My setup for my plate chiller and chilling process is: 1/2" three piece valve fully open on the output of my kettle with a quick disconnect fitting. 1/2" I.D. Silicone hose to the pump. 1/2" Silicone hose from the output of the pump to the quick disconnect input of my plate chiller. A 1/2" "Tee" fitting on the output of my plate chiller with an accurate thermometer in one side of the "Tee" and a 1/2" three piece ball valve on the other. I run this valve 1/3 to 1/2 open while chilling. Output from the valve is 1/2" Silicone tubing straight to my carboy or conical. I set it by dialing in my target temp on the thermometer. I can normally hold 66º~68º fairly easily with ground water temps. If I need it colder than that I recirculate ice water through the plate chiller in the opposite direction of the wort. I do not recirculate back to the kettle. I can run a 5 gallon batch into the carboy at ~67º in roughly 10 to 15 minutes. A 10 gallon batch takes a little less than half that, maybe 20 to 25 minutes. My plate chiller is a Chillhog Super 20 which is a long profile 20 plate chiller.

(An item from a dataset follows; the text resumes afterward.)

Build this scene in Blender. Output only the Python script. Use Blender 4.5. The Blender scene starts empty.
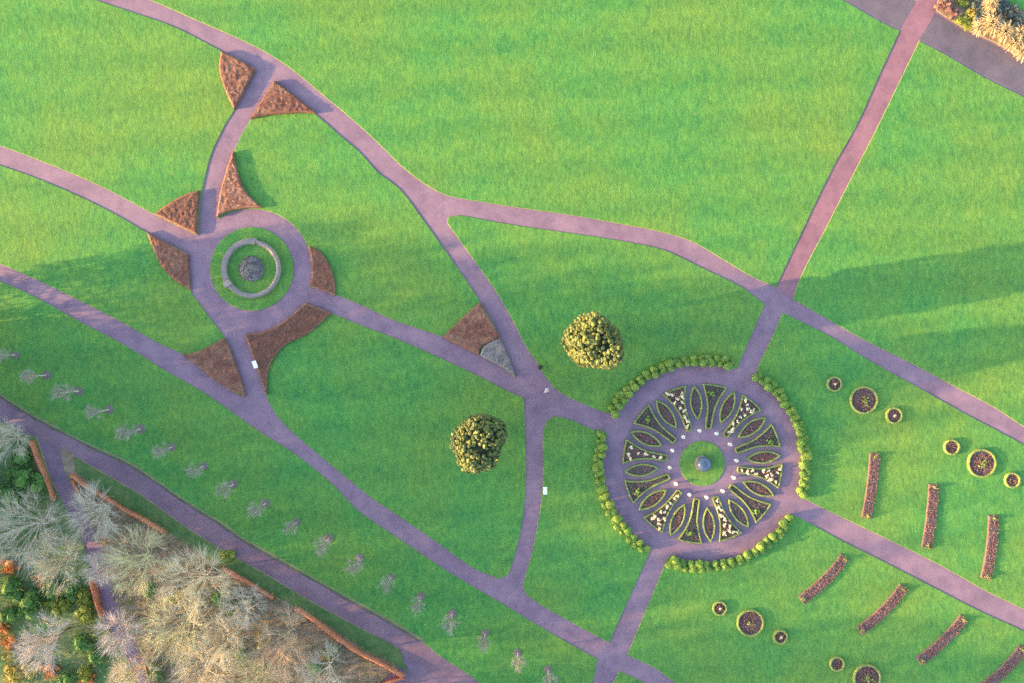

I have and used to use a Blichmann Thrumometer. It is probably the only piece of gear I have from them I find useless or untrustworthy. The readings on it were several degrees off from a known good calibrated thermometer. It now sits in my box of unused gear.
 
Thanks for the feedback on this. For what it's worth, the chiller isn't clogged. I've never used pellets and I have a great filter in my kettle that grabs the hops. As for the orientation, I turned it over, on its side, there was no improvement.
 
Ok, I think you need to calibrate or verify your thrumometer with a known good thermometer, but I seriously doubt it's off by more than a couple degrees unless it's sitting in the burner wash or you're brewing outside in subzero temps.

I also think you need to estimate or measure your wort flow rate. If you had a healthy flow rate and the wort was exiting the chiller in the 70s then it should only take a few minutes to get down to pitching temp. One of those two assumptions must be wrong.